The net result of all that is, that on nearly 33,000,000 acres of cultivable land the food is grown for one-third part only of the population (more than two-thirds of the food it consumes is imported), and we may say accordingly that, although nearly two-thirds of the territory is cultivable, British agriculture provides home-grown food for each 125 or 135 inhabitants only per square mile (out of 466). In other words, nearly three acres of the cultivable area are required to grow the food for each person. Let us then see what is done with the land in France and Belgium.
Now, if we simply compare the average thirty bushels per acre of wheat in Great Britain with the average nineteen to twenty bushels grown in France within the last ten years, the comparison is all in favour of these islands; but such averages are of little value because the two systems of agriculture are totally different in the two countries. The Frenchman also has his picked and heavily manured “twenty-five to thirty acres” in the north of France and in Ile-de-France, and from these picked acres he obtains average crops ranging from thirty to thirty-three bushels.[48] However, he sows with wheat, not only the best picked out acres, but also such fields on the Central Plateau and in Southern France as hardly yield ten, eight and even six bushels to the acre, without irrigation; and these low crops reduce the average for the whole country.

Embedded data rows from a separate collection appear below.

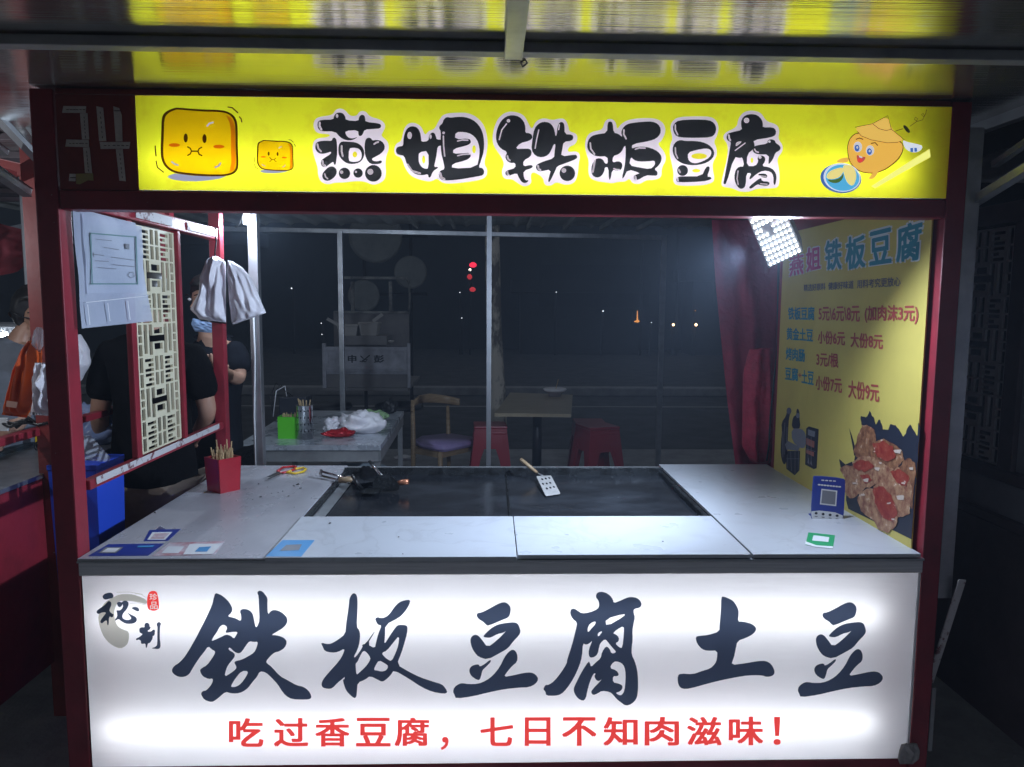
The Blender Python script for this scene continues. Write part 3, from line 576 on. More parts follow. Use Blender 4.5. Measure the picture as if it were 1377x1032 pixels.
chars.append(dict(halo=bb(o, s, [(700,350),(730,290),(850,240),(860,150),(920,80),(1010,65),(1100,90),(1150,180),(1260,210),(1290,270),(1270,360),(1320,420),(1320,490),(1260,560),(1280,660),(1290,760),(1280,850),(1230,870),(1050,870),(980,905),(880,905),(810,870),(750,860),(690,850),(690,790),(750,560),(760,420)], 2),
 black=[[bb(o, s, l) for l in ls] for ls in ([[(740,340),(755,305),(800,290),(905,268),(890,220),(895,160),(935,115),(1000,103),(1060,115),(1105,160),(1117,210),(1112,243),(1220,240),(1252,270),(1248,320),(1200,345),(1015,372),(1032,420),(1025,460),(955,515),(950,640),(1040,640),(1070,590),(1058,560),(1075,535),(1110,530),(1140,550),(1140,590),(1105,640),(1180,650),(1230,680),(1260,740),(1245,835),(1225,830),(1225,740),(1195,695),(1120,685),(1050,720),(985,780),(975,765),(1000,712),(945,712),(940,840),(910,875),(870,870),(835,820),(820,750),(835,680),(870,645),(925,645),(905,548),(880,558),(820,545),(740,825),(710,825),(712,800),(785,420),(785,390),(750,375)]],
  [[(1010,470),(1020,440),(1060,425),(1165,410),(1165,375),(1200,362),(1240,375),(1245,400),(1290,430),(1300,460),(1280,485),(1245,500),(1220,570),(1180,620),(1172,612),(1180,520),(1060,520),(1020,500)]],
  [[(975,850),(1060,780),(1100,760),(1105,795),(1180,800),(1185,830),(1150,845),(1090,835),(1060,825),(1000,872),(978,870)]], [[(1060,720),(1140,715),(1165,740),(1150,762),(1090,750)]])],
 light=[bb(o, s, [(838,400),(870,385),(905,388),(835,445)]), hl(o, s, [(935,402),(830,480)], 12), cir(o, s, 948, 170, 28), hl(o, s, [(765,320),(770,355),(782,375)], 18), hl(o, s, [(1030,465),(1045,490),(1070,498)], 14), cir(o, s, 1183, 388, 12), cir(o, s, 1087, 550, 15), hl(o, s, [(860,690),(850,770),(862,830)], 12), hl(o, s, [(1080,740),(1148,746)], 10), hl(o, s, [(1090,820),(1160,826)], 10)],
 spot=[cir(o, s, 1003, 580, 13, 28)]))
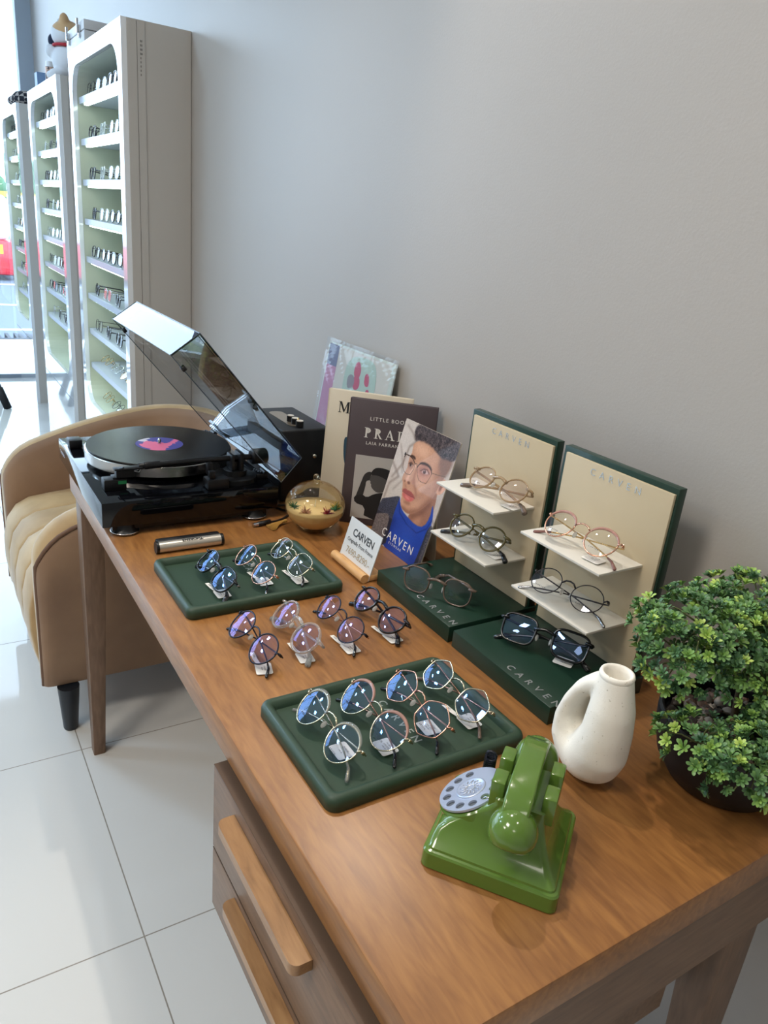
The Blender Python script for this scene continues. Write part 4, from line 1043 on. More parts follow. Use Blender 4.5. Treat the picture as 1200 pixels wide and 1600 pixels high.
    put(pip(R1_[:-1]), (196,120,112), 0.5, 0.22); put(pip(L1_[:-1]), (190,150,140), 0.5, 0.15)
    for q in (R1_, L1_): put(line(q, 1.1), (92,70,54), 0.35, 0.95)
    put(line(R1_[0:7], 2.2), (58,42,36), 0.4, 0.95); put(line(L1_[0:5], 2.0), (58,42,36), 0.4, 0.95)
    put(line([(69.7,178),(75,180.5),(80,176)], 1.3), (92,70,54), 0.35, 1); put(line([(127.2,178.2),(148,180.5),(168,184)], 1.3), (110,84,62), 0.35, 1)
    put(ell(31,187,2.4,3), (40,36,36), 0.5, 1)
    n3 = blur(rg.normal(0, 1, X.shape), 0.6)
    img[:] = np.clip(img*(1+0.05*n3[..., None]), 0, 255)
    me = bpy.data.meshes.new(name)
    co_ = np.stack([X.ravel()/1000, Y.ravel()/1000, np.full(X.size, 0.0003)], 1)
    ii = np.arange(nx*nyy).reshape(nyy, nx); fq = np.stack([ii[:-1,:-1].ravel(), ii[:-1,1:].ravel(), ii[1:,1:].ravel(), ii[1:,:-1].ravel()], 1)
    me.from_pydata(co_.tolist(), [], fq.tolist())
    lin = img.reshape(-1, 3)/255.0; lin = np.where(lin <= 0.04045, lin/12.92, ((lin+0.055)/1.055)**2.4)
    at_ = me.color_attributes.new('ink', 'FLOAT_COLOR', 'POINT')
    at_.data.foreach_set('color', np.concatenate([lin, np.ones((len(lin), 1))], 1).ravel())
    mt = M('printed_ink', (200,200,200), 0.35, coat=0.25); nt = mt.node_tree
    an = nt.nodes.new('ShaderNodeAttribute'); an.attribute_name = 'ink'; nt.links.new(an.outputs['Color'], nt.nodes['Principled BSDF'].inputs['Base Color'])
    return link(name, me, mt, parent)
print_portrait('printed_portrait', 179.5, 252.0, 0.75, cc)
lettering('card_lettering', 'CARVEN', 0.0232, M('print_white', (225,222,216), 0.5), cc, Matrix.Translation((0.092, 0.0262, 0.0006)), 1.38)
lettering('card_lettering', 'EYEWEAR', 0.0072, M('print_white', (225,222,216), 0.5), cc, Matrix.Translation((0.090, 0.0135, 0.0006)), 1.6)

# ------------------------------------------------------------------ price sign
pine = wood('pine', (196,146,92), (216,170,114), (228,188,134), 'Y', 0.45, 0.1)
sg = thing('price_sign', 'small white price sign in a wooden holder, reading 7690-8290', 'sign', (0.650, 1.062, D))
bm = bmesh.new(); tube(bm, [(-0.014, 0.0575, 0.0085), (-0.014, -0.0575, 0.0085)], 0.0083, 24); fin(bm, 'front_roll', pine, sg, auto=40)
bm = bmesh.new(); box(bm, -0.0045, 0.024, -0.056, 0.050, 0.0005, 0.0125, bev=0.003); fin(bm, 'foot_block', pine, sg, auto=40)
a = Vector((0,-1,0)); u = Vector((0.022,0,0.080)).normalized(); nn = a.cross(u)
o3 = Vector((-0.0058, 0.0555, 0.0015)); sm_ = frame_mat(o3, a, u, nn)
bm = bmesh.new(); box(bm, 0, 0.111, 0, 0.084, -0.0016, 0.0); xform(bm, sm_); fin(bm, 'sign_plate', M('sign_white', (222,228,232), 0.2, coat=0.6), sg)
T_ = lambda x, y: sm_ @ Matrix.Translation((x, y, 0.0004))
lettering('sign_lettering', 'CARVEN', 0.0200, M('print_grey', (70,74,80), 0.5), sg, T_(0.058, 0.0605), 0.95, bold=0.0003)
lettering('sign_lettering', 'Originally From France', 0.0104, M('print_grey', (70,74,80), 0.5), sg, T_(0.0555, 0.0440), 0.95)
lettering('sign_lettering', '7690-8290.-', 0.0180, M('print_gold', (176,160,132), 0.5), sg, T_(0.058, 0.0245), 0.98)

# ================================================================== TRAYS
green = M('leather_green', (44,66,50), 0.5, bump=(420, 0.12, 0.0006), coat=0.08)
def tray(x0, x1, y0, y1, label):
    cx, cy = (x0+x1)/2, (y0+y1)/2; hx_, hy_ = (x1-x0)/2, (y1-y0)/2
    t = thing('display_tray', label, 'tray', (cx, cy, D), 'green leather display trays')
    sec = [(0.0, 0.001), (0.0, 0.012), (0.002, 0.017), (0.007, 0.0195), (0.012, 0.0175), (0.0155, 0.012), (0.0165, 0.0085)]
    bm = bmesh.new(); rings = []
    for ins, z in [(0.003, 0.0)]+sec:
        r = max(0.004, 0.014-ins*0.6)
        rings.append([Vector((x, y, z)) for x, y in rrect(hx_-ins, hy_-ins, r, 6)])
    vr = loft(bm, rings, cap=False); bm.faces.new(vr[0][::-1]); 
    fin(bm, 'tray_rim', green, t, smooth=True, normals=True)
    boxo('tray_floor', (-hx_+0.0150, hx_-0.0150, -hy_+0.0150, hy_-0.0150, 0.0045, 0.0086), green, t)
    lettering('tray_lettering', 'CARVEN', 0.0160, M('print_silver', (168,176,170), 0.35, metal=0.3), t, frame_mat((0.011, 0.0, 0.0089), *FLAT), 1.75, bold=0.0002)
    return t
tray(0.3135, 0.5880, 0.988, 1.1905, 'green leather tray holding three pairs of glasses, nearer the turntable')
tray(0.3230, 0.6020, 0.536, 0.7365, 'green leather tray holding four pairs of glasses, nearer the green telephone')

# ================================================================== DISPLAY STANDS
dgreen = M('stand_green', (22,50,38), 0.38, coat=0.1)
beige = M('stand_beige', (192,176,146), 0.55, bump=(300, 0.1, 0.0005)); shelfw = M('stand_shelf', (212,208,198), 0.4)
silv = M('foil_silver', (205,210,210), 0.25, metal=0.7)
def stand(y0, y1, sh, sy0, sy1, label):
    cx, cy = 0.745, (y0+y1)/2; h_ = (y1-y0)/2
    t = thing('display_stand', label, 'display stand', (cx, cy, D), 'green and beige two-shelf display stands')
    boxo('base', (0.656-cx, 0.838-cx, -h_, h_, 0, 0.0275), dgreen, t, 0.0008)
    boxo('back_board', (0.820-cx, 0.835-cx, -h_+0.003, h_-0.003, 0.0278, 0.3125), dgreen, t, 0.001)
    boxo('back_panel', (0.8150-cx, 0.8198-cx, -h_+0.006, h_-0.012, 0.0278, 0.3045), beige, t, 0.0006)
    for z in sh:
        boxo('shelf', (0.7300-cx, 0.8148-cx, sy0-cy, sy1-cy, z-D-0.0035, z-D), shelfw, t, 0.0004)
    lettering('foil_lettering', 'CARVEN', 0.0150, silv, t, frame_mat((0.8145-cx, -0.004, 0.2905), *FACE), 1.95)
    lettering('foil_lettering', 'CARVEN', 0.0165, silv, t, frame_mat((0.6695-cx, (-0.052 if cy > 0.8 else -0.058), 0.0279), *FLAT), 2.0, bold=0.0002)
    return t
stand(0.7805, 0.9955, (0.9191, 0.8301), 0.803, 0.955, 'green and beige two-shelf stand beside the counter card, farther of the two')
stand(0.5560, 0.7700, (0.9152, 0.8272), 0.584, 0.739, 'green and beige two-shelf stand beside the white vase, nearer of the two')
# ================================================================== EYEGLASSES (detailed)
lens_blue = glassy('lens_blue_coat', (0.82,0.87,0.97), refl=(0.36,0.54,1.0), base=0.05, scale=1.0, ior=1.5)
lens_violet = glassy('lens_violet_coat', (0.84,0.80,0.88), refl=(0.50,0.46,1.0), base=0.05, scale=1.0, ior=1.5)
lens_clear = glassy('lens_clear', (0.95,0.96,0.96), refl=(0.85,0.85,1.0), base=0.02, scale=0.9, ior=1.5)
lens_rose = glassy('lens_rose', (0.93,0.87,0.88), refl=(0.95,0.88,0.95), base=0.05, scale=1.1, ior=1.5)
clr = M('acetate_clear', (240,242,240), 0.05, trans=0.85, ior=1.3)
ac_black = M('acetate_black', (16,16,20), 0.15, coat=0.5)
ac_olive = M('acetate_olive', (104,94,52), 0.15, coat=0.4, trans=0.25)
ac_champ = M('acetate_champagne', (188,160,124), 0.1, coat=0.4, trans=0.5)
ac_rose = M('acetate_rose', (206,160,146), 0.1, coat=0.4, trans=0.5)
ac_brown = M('acetate_grey_brown', (116,98,86), 0.12, coat=0.4, trans=0.3)
g_silver = M('metal_silver', (170,172,176), 0.2, metal=1); g_gold = M('metal_gold', (205,170,110), 0.2, metal=1)
g_rose = M('metal_rose', (214,164,140), 0.2, metal=1); g_dark = M('metal_dark', (60,58,60), 0.3, metal=0.9); g_palegold = M('metal_palegold', (212,200,172), 0.18, metal=1)
g_gun = M('metal_gunmetal', (52,56,66), 0.25, metal=0.9)
padm = M('nose_pad', (225,225,222), 0.2, trans=0.6)
tagm = M('tag_paper', (236,233,226), 0.7); tagp = M('tag_print', (100,100,102), 0.6)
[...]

The Frenchman cultivates much that is left here under permanent pasture—and this is what is described as his “inferiority” in agriculture. In fact, although the proportion between what we have named the “cultivable area” and the total territory is very much the same in France as it is in Great Britain (624 acres out of each 1,000 acres of the territory), the area under wheat crops is nearly six times as great, in proportion, as what it is in Great Britain (182 acres instead of twenty-five or thirty, out of each 1,000 acres): the corn crops altogether cover nearly two-fifths of the cultivable area (375 acres out of 1000), and large areas are given besides to green crops, industrial crops, vine, fruit and vegetables.